Re: "MF board is so slow could you post the post here?"

Here it is......( I have left out the name of the poster)

I have an opinion of the bona fides of Mr. Kurlak and his employer Merrill,
Lynch--and it is not flattering. On a scale of 1 to 100, Kurlak rates either a
25 for being intellectually able to understand chip companies, or else he is
somewhere in the 80 to 100 range, but in that case, his ethical standards
rate a rating of from 0 to 5. Basis for my opinion:

1. Guess what--hedge funds sell stocks short.

2. Of all the Wall Street Brokerages, the one with the most exposure to
hedge fund clients going belly up is Merrill Lynch.

3. The NASDAQ comapny whose shares have the most extreme short
position imaginable (at least for a charter member of the nifty fifty) is Intel
Corp.

4. Shaort positions are owned by somebody.

5. The somebodies include hedge funds.

6. The somebodies who are hedge funds who are massive short Intel would
suffer financial losses on top of the ones they have already suffered in 1998
if Intel's stock price were to sky rocket upwards because of a short squeeze.

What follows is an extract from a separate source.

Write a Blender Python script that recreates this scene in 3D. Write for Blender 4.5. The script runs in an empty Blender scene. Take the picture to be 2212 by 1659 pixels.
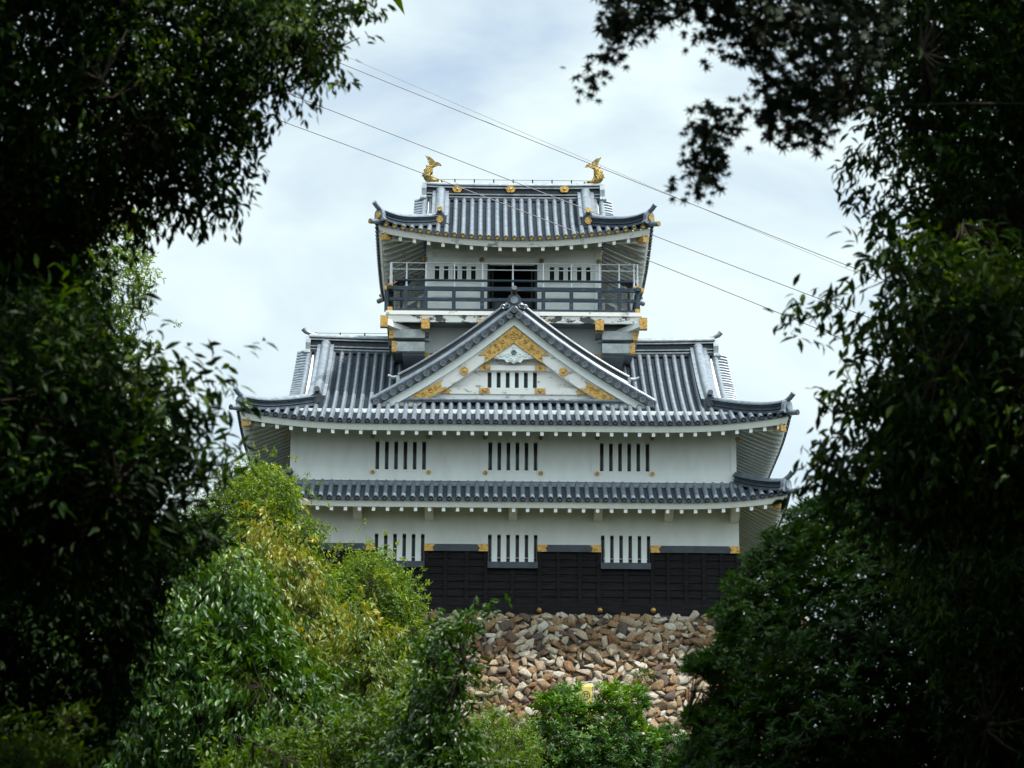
import bpy, math, random
import numpy as np
from mathutils import Vector, Matrix

random.seed(7)
rng = np.random.default_rng(7)
S = bpy.context.scene
COL = S.collection
rad = math.radians

# ------------------------------------------------------------------ camera
F = 7250.0                                  # focal length in units of a 2212-wide picture
CX, CY = 1106.0, 829.5
CAM = Vector((0.0, 0.0, 1.6))
TILT, YAW, ROLL = 13.42, 0.62, 0.38
ROT = Matrix.Rotation(rad(-YAW), 3, 'Z') @ Matrix.Rotation(rad(90 + TILT), 3, 'X') @ Matrix.Rotation(rad(ROLL), 3, 'Z')
cd = bpy.data.cameras.new('camera')
cam = bpy.data.objects.new('camera', cd)
COL.objects.link(cam)
cam.matrix_world = Matrix.Translation(CAM) @ ROT.to_4x4()
cd.sensor_width = 36.0
cd.lens = F / 2212.0 * 36.0
cd.clip_start, cd.clip_end = 0.5, 6000.0
cd.dof.use_dof = True
cd.dof.focus_distance = 126.0
cd.dof.aperture_fstop = 5.8
S.camera = cam

# ------------------------------------------------------------------ light
SUN_DIR = Vector((0.36, -0.17, 1.0)).normalized()       # towards the sun
elev = math.asin(SUN_DIR.z)
azim = math.atan2(SUN_DIR.x, SUN_DIR.y)
sd = bpy.data.lights.new('sun', 'SUN')
sd.energy = 4.8
sd.angle = rad(0.6)
sd.color = (1.0, 0.95, 0.86)
so = bpy.data.objects.new('sun', sd)
COL.objects.link(so)
so.rotation_euler = SUN_DIR.to_track_quat('Z', 'Y').to_euler()

W = bpy.data.worlds.new('World')
S.world = W
W.use_nodes = True
wt = W.node_tree
wt.nodes.clear()
def wn(t, **k):
    n = wt.nodes.new(t)
    for a, b in k.items(): setattr(n, a, b)
    return n
w_out = wn('ShaderNodeOutputWorld')
w_sky = wn('ShaderNodeTexSky')
w_sky.sky_type = 'NISHITA'; w_sky.sun_disc = False
w_sky.ozone_density = 0.25; w_sky.dust_density = 1.6; w_sky.sun_elevation = elev; w_sky.sun_rotation = azim
w_b1 = wn('ShaderNodeBackground'); w_b1.inputs[1].default_value = 0.13
wt.links.new(w_sky.outputs[0], w_b1.inputs[0])
w_tc = wn('ShaderNodeTexCoord')
w_map = wn('ShaderNodeMapping'); w_map.inputs['Scale'].default_value = (1.0, 1.0, 2.1); w_map.inputs['Rotation'].default_value = (0, rad(-28), 0)
w_map.inputs['Location'].default_value = (3.1, 0.0, 0.55)
wt.links.new(w_tc.outputs['Generated'], w_map.inputs[0])
w_no = wn('ShaderNodeTexNoise'); w_no.inputs['Scale'].default_value = 11.0; w_no.inputs['Detail'].default_value = 5.0; w_no.inputs['Roughness'].default_value = 0.5; w_no.inputs['Distortion'].default_value = 0.35
wt.links.new(w_map.outputs[0], w_no.inputs['Vector'])
w_ramp = wn('ShaderNodeValToRGB')
w_ramp.color_ramp.elements[0].position = 0.30; w_ramp.color_ramp.elements[0].color = (0.34, 0.34, 0.34, 1)
w_ramp.color_ramp.elements[1].position = 0.62; w_ramp.color_ramp.elements[1].color = (1, 1, 1, 1)
wt.links.new(w_no.outputs[0], w_ramp.inputs[0])
# clouds are brighter around the sun
w_dot = wn('ShaderNodeVectorMath', operation='DOT_PRODUCT'); w_dot.inputs[1].default_value = SUN_DIR
wt.links.new(w_tc.outputs['Generated'], w_dot.inputs[0])
w_mr = wn('ShaderNodeMapRange'); w_mr.interpolation_type = 'SMOOTHSTEP'
w_mr.inputs['From Min'].default_value = 0.22; w_mr.inputs['From Max'].default_value = 1.0
w_mr.inputs['To Min'].default_value = 0.74; w_mr.inputs['To Max'].default_value = 2.2
wt.links.new(w_dot.outputs['Value'], w_mr.inputs['Value'])
w_b2 = wn('ShaderNodeBackground'); w_b2.inputs[0].default_value = (0.85, 0.99, 1.0, 1)
wt.links.new(w_mr.outputs[0], w_b2.inputs[1])
w_mix = wn('ShaderNodeMixShader')
wt.links.new(w_ramp.outputs[0], w_mix.inputs[0]); wt.links.new(w_b1.outputs[0], w_mix.inputs[1]); wt.links.new(w_b2.outputs[0], w_mix.inputs[2])
wt.links.new(w_mix.outputs[0], w_out.inputs[0])

S.view_settings.view_transform = 'Standard'
S.view_settings.look = 'None'
S.view_settings.exposure = 0.5
S.view_settings.gamma = 1.0
S.render.engine = 'CYCLES'
cy = S.cycles
cy.max_bounces = 6; cy.diffuse_bounces = 2; cy.glossy_bounces = 2; cy.transmission_bounces = 3; cy.transparent_max_bounces = 4
cy.caustics_reflective = False; cy.caustics_refractive = False

# ------------------------------------------------------------------ helpers
def ray(px, py):
    return ROT @ Vector(((px - CX) / F, -(py - CY) / F, -1.0))
def at(px, py, Y):
    d = ray(px, py)
    return CAM + d * ((Y - CAM.y) / d.y)

def tag(o, label=None, cat=None, group=None, kind=None):
    if label: o['label'] = label
    if cat: o['category'] = cat
    if group: o['group'] = group
    if kind: o['kind'] = kind
    return o
def empty(name, loc, label=None, cat=None, group=None):
    o = bpy.data.objects.new(name, None)
    COL.objects.link(o); o.location = loc; o.empty_display_size = 0.3
    return tag(o, label, cat, group)

class MB:
    def __init__(self): self.v, self.f = [], []
    def add(self, vs, fs):
        n = len(self.v)
        self.v.extend([tuple(p) for p in vs]); self.f.extend([tuple(i + n for i in f) for f in fs])
        return self
    def box(self, x0, x1, y0, y1, z0, z1):
        if x0 > x1: x0, x1 = x1, x0
        if y0 > y1: y0, y1 = y1, y0
        if z0 > z1: z0, z1 = z1, z0
        return self.add([(x0,y0,z0),(x1,y0,z0),(x1,y1,z0),(x0,y1,z0),(x0,y0,z1),(x1,y0,z1),(x1,y1,z1),(x0,y1,z1)],
                        [(0,3,2,1),(4,5,6,7),(0,1,5,4),(1,2,6,5),(2,3,7,6),(3,0,4,7)])
    def prism(self, poly, y0, y1):                       # poly of (x, z), extruded along y
        n = len(poly)
        a = sum(poly[i][0]*poly[(i+1)%n][1] - poly[(i+1)%n][0]*poly[i][1] for i in range(n))
        if a < 0: poly = poly[::-1]
        vs = [(x, y0, z) for x, z in poly] + [(x, y1, z) for x, z in poly]
        fs = [tuple(range(n)), tuple(range(2*n-1, n-1, -1))]
        fs += [(i, i+n, (i+1) % n + n, (i+1) % n) for i in range(n)]
        return self.add(vs, fs)
    def tube(self, path, r, n=8, cap=True, taper=None):
        path = [Vector(p) for p in path]; m = len(path)
        vs = []; prev = None
        for i, p in enumerate(path):
            t = (path[min(i+1, m-1)] - path[max(i-1, 0)]).normalized()
            if prev is None:
                a = Vector((0,0,1)) if abs(t.z) < 0.9 else Vector((1,0,0))
                s = t.cross(a).normalized()
            else:
                s = (prev - t * prev.dot(t)).normalized()
            prev = s; u = s.cross(t)
            rr = r[i] if isinstance(r, (list, tuple)) else r
            for k in range(n):
                a = 2*math.pi*k/n
                vs.append(p + (s*math.cos(a) + u*math.sin(a))*rr)
        fs = []
        for i in range(m-1):
            for k in range(n):
                fs.append((i*n+k, (i+1)*n+k, (i+1)*n+(k+1)%n, i*n+(k+1)%n))
        if cap:
            fs.append(tuple(range(n))); fs.append(tuple((m-1)*n+k for k in reversed(range(n))))
        return self.add(vs, fs)
    def sweep(self, prof, path, cap=True):               # prof of (side, up)
        path = [Vector(p) for p in path]; m = len(path); n = len(prof)
        vs = []
        for i, p in enumerate(path):
            t = (path[min(i+1, m-1)] - path[max(i-1, 0)]); t.z = 0
            t.normalize(); s = Vector((t.y, -t.x, 0))
            for a, b in prof: vs.append(p + s*a + Vector((0,0,b)))
        fs = []
        for i in range(m-1):
            for k in range(n):
                fs.append((i*n+k, i*n+(k+1)%n, (i+1)*n+(k+1)%n, (i+1)*n+k))
        if cap:
            fs.append(tuple(reversed(range(n)))); fs.append(tuple((m-1)*n+k for k in range(n)))
        return self.add(vs, fs)
    def ellipsoid(self, c, r, n=10, m=7):
        vs = [(c[0], c[1], c[2]-r[2])]
        for j in range(1, m):
            th = math.pi*j/m
            for k in range(n):
                a = 2*math.pi*k/n
                vs.append((c[0]+r[0]*math.sin(th)*math.cos(a), c[1]+r[1]*math.sin(th)*math.sin(a), c[2]-r[2]*math.cos(th)))
        vs.append((c[0], c[1], c[2]+r[2])); L = len(vs)-1
        fs = [(0, 1+(k+1)%n, 1+k) for k in range(n)]
        for j in range(m-2):
            for k in range(n):
                fs.append((1+j*n+k, 1+j*n+(k+1)%n, 1+(j+1)*n+(k+1)%n, 1+(j+1)*n+k))
        fs += [(L, 1+(m-2)*n+k, 1+(m-2)*n+(k+1)%n) for k in range(n)]
        return self.add(vs, fs)
    def build(self, name, mat, parent=None, smooth=False, loc=None):
        me = bpy.data.meshes.new(name)
        me.from_pydata(self.v, [], self.f); me.update()
        me.materials.append(mat)
        if smooth:
            me.polygons.foreach_set('use_smooth', [True]*len(me.polygons))
            me.set_sharp_from_angle(angle=rad(50))
        o = bpy.data.objects.new(name, me); COL.objects.link(o)
        if parent: o.parent = parent
        if loc: o.location = loc
        return o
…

7. If these hedge funds suffered exteme Intel losses in a short-covering
panic, Merrill Lynch might be named a creditor in one, two, three or more
hedge fund bankruptcuies or Chapter 11 filings under the federal bankruptcy
code.

8. If # 7 happened, the price of common stock of Merrill Lynch which Mr.
Kurlak owns would suffer a still greater decline in value thatn the 55% loss
it has already suffered. That is particularly so if one of the bankruptcies
involved an entity called Long Term Capital management.

Now, do we FOOLS understand why Tom Kurlak is negative on Intel? I am
in the camp that says Mr. Kurlak is very intelligent (I would give him a 90),
and therefore the ethics conclusion is obvious.